▶ MATERIAL PROVIDED:
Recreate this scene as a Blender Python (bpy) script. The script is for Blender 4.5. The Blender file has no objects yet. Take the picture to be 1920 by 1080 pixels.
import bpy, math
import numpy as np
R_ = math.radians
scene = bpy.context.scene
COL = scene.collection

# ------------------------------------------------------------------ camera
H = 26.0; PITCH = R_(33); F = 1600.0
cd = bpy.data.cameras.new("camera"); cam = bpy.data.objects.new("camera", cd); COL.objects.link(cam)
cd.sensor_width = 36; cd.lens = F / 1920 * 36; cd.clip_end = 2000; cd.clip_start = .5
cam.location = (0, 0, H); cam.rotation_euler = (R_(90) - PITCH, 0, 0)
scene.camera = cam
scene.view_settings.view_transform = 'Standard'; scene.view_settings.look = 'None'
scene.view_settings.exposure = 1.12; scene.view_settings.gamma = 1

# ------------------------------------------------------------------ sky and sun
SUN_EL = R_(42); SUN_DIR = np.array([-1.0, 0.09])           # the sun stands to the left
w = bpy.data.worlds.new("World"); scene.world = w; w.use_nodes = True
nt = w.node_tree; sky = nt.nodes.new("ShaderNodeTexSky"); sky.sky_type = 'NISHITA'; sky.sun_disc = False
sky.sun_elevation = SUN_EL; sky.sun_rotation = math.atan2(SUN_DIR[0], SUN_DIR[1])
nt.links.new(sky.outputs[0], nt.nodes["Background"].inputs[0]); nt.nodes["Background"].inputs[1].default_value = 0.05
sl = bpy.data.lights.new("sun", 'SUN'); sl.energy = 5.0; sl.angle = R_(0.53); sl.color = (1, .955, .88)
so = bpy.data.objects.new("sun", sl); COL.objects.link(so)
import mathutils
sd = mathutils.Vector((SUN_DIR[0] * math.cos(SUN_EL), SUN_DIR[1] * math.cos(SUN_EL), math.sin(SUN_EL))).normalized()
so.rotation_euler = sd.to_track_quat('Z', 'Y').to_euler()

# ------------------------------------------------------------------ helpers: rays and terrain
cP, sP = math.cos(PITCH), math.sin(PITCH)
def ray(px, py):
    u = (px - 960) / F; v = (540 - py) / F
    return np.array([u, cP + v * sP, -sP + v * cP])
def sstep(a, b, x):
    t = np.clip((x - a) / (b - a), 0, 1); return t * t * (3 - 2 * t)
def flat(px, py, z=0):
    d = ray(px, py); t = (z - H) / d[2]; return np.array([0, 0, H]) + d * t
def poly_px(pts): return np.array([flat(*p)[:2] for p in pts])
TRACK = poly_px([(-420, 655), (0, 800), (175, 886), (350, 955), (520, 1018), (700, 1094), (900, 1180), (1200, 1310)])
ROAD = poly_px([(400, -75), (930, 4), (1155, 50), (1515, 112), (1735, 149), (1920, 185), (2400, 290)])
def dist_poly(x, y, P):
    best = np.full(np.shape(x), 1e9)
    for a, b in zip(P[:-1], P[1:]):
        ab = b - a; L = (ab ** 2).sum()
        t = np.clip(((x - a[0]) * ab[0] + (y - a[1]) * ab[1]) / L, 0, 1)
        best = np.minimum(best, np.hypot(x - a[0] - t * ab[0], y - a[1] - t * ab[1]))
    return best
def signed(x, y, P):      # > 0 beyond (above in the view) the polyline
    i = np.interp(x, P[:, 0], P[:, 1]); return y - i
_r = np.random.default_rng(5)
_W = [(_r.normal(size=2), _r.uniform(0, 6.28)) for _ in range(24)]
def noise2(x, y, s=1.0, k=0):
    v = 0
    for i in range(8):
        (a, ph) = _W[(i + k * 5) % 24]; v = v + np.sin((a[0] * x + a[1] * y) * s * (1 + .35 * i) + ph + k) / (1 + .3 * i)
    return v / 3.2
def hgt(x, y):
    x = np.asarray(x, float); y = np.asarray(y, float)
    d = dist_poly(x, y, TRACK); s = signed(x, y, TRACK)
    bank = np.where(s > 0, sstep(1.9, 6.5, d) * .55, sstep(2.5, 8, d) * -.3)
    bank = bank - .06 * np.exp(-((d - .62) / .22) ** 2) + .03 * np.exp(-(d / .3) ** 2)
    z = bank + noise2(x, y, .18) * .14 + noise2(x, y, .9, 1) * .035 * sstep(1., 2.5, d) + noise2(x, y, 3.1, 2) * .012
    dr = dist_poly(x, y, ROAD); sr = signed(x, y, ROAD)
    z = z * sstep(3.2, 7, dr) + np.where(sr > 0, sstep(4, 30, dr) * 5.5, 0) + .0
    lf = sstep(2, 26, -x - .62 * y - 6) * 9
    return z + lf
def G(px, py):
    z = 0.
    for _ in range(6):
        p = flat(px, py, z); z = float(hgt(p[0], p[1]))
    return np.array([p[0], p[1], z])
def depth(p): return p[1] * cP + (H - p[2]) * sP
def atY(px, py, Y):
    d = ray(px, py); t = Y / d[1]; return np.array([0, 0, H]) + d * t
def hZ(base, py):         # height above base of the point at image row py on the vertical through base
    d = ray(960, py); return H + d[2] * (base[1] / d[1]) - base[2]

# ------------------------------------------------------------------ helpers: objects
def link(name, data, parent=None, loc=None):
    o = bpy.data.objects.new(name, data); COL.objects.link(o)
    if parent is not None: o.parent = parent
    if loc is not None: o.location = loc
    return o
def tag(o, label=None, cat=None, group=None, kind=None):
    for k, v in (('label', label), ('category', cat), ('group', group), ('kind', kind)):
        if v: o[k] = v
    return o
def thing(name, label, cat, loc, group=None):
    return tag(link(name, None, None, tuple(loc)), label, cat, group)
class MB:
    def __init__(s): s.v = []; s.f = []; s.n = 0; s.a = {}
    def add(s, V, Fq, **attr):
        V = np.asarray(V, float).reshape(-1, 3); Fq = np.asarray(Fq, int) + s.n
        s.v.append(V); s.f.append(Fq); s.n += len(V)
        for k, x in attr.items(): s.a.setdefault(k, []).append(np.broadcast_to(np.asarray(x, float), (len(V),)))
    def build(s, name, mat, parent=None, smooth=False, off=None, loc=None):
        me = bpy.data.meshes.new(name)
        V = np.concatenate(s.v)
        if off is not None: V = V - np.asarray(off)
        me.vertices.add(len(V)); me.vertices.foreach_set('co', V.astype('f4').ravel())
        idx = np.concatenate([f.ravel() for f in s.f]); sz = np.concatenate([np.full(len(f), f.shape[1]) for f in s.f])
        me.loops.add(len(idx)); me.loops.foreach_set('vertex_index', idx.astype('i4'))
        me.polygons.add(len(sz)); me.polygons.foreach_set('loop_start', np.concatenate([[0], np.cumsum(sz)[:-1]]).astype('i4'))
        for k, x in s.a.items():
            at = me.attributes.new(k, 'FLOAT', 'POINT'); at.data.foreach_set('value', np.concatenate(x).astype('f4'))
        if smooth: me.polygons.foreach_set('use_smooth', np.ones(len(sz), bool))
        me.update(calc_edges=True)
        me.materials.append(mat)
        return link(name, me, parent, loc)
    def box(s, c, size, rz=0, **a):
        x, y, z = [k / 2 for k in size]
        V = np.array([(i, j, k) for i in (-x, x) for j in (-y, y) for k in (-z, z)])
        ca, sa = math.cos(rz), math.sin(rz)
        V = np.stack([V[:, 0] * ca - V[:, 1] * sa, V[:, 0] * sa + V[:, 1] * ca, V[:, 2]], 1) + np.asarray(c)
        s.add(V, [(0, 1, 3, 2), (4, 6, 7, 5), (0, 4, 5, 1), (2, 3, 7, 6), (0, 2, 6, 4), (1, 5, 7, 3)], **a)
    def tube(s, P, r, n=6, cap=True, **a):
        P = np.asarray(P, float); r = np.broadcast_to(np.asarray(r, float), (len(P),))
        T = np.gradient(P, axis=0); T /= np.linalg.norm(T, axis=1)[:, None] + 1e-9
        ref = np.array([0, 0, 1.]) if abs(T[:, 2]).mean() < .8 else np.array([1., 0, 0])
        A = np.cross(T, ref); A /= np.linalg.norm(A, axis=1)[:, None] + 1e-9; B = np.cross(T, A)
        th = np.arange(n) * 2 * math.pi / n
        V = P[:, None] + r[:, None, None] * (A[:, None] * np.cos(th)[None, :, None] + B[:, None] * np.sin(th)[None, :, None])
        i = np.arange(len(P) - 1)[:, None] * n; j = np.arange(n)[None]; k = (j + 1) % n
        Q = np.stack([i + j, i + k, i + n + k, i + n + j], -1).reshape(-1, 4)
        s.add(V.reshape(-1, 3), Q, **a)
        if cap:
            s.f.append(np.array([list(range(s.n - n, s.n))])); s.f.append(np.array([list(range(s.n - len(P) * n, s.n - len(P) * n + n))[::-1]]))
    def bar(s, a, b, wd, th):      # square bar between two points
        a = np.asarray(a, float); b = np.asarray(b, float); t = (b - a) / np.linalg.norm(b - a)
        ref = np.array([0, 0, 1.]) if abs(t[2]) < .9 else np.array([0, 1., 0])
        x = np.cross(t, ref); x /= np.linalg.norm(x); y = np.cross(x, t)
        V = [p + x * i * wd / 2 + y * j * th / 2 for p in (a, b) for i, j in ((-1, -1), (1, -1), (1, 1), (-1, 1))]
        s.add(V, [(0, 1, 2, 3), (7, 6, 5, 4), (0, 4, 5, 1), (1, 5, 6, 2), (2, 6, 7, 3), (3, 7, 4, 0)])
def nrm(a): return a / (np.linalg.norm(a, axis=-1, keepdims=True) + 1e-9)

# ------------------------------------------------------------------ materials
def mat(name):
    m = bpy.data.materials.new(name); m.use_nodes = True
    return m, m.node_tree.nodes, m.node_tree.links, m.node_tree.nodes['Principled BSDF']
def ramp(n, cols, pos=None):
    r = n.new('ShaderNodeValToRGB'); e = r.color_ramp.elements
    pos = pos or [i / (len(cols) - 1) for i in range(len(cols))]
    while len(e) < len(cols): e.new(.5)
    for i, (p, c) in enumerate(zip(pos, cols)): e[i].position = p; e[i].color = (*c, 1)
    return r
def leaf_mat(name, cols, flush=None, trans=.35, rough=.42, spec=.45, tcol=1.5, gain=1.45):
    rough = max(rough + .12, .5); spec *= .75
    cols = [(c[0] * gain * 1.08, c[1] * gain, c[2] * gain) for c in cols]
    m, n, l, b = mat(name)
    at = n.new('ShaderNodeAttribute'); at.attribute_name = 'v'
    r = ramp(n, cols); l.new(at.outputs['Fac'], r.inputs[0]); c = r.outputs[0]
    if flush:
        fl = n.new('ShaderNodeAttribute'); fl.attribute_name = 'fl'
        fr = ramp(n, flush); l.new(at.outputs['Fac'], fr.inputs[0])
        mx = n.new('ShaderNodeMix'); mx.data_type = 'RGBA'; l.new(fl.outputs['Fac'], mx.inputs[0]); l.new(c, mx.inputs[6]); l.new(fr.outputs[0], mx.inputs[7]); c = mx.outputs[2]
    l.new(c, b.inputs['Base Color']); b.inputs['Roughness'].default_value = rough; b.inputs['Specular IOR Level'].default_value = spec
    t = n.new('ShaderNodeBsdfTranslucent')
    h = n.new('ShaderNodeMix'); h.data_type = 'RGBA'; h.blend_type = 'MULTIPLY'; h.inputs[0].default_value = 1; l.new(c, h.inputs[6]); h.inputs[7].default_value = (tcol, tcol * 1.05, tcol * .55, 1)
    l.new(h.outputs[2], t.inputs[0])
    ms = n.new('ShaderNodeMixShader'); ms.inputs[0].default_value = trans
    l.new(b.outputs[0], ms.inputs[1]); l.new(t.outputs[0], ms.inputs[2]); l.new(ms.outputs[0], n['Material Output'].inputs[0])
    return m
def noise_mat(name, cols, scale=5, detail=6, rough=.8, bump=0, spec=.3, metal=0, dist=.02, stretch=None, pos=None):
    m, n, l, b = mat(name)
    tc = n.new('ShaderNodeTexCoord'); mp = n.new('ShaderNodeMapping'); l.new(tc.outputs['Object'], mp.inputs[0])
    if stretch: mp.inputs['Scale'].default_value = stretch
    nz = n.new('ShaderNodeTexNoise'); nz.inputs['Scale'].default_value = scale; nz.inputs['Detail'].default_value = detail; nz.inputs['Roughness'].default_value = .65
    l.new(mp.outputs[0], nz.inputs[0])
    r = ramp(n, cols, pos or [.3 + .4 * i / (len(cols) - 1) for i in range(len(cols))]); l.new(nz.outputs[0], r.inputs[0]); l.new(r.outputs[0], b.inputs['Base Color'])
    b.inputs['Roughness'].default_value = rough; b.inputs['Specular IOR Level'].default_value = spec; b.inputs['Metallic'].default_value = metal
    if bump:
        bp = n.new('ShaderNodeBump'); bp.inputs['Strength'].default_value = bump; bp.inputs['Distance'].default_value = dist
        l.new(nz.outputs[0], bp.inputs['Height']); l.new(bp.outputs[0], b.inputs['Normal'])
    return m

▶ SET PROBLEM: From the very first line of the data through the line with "scene.view_settings.exposure = 1.12;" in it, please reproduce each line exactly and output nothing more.

▶ SOLUTION TO THE PROBLEM:
Recreate this scene as a Blender Python (bpy) script. The script is for Blender 4.5. The Blender file has no objects yet. Take the picture to be 1920 by 1080 pixels.
import bpy, math
import numpy as np
R_ = math.radians
scene = bpy.context.scene
COL = scene.collection

# ------------------------------------------------------------------ camera
H = 26.0; PITCH = R_(33); F = 1600.0
cd = bpy.data.cameras.new("camera"); cam = bpy.data.objects.new("camera", cd); COL.objects.link(cam)
cd.sensor_width = 36; cd.lens = F / 1920 * 36; cd.clip_end = 2000; cd.clip_start = .5
cam.location = (0, 0, H); cam.rotation_euler = (R_(90) - PITCH, 0, 0)
scene.camera = cam
scene.view_settings.view_transform = 'Standard'; scene.view_settings.look = 'None'
scene.view_settings.exposure = 1.12; scene.view_settings.gamma = 1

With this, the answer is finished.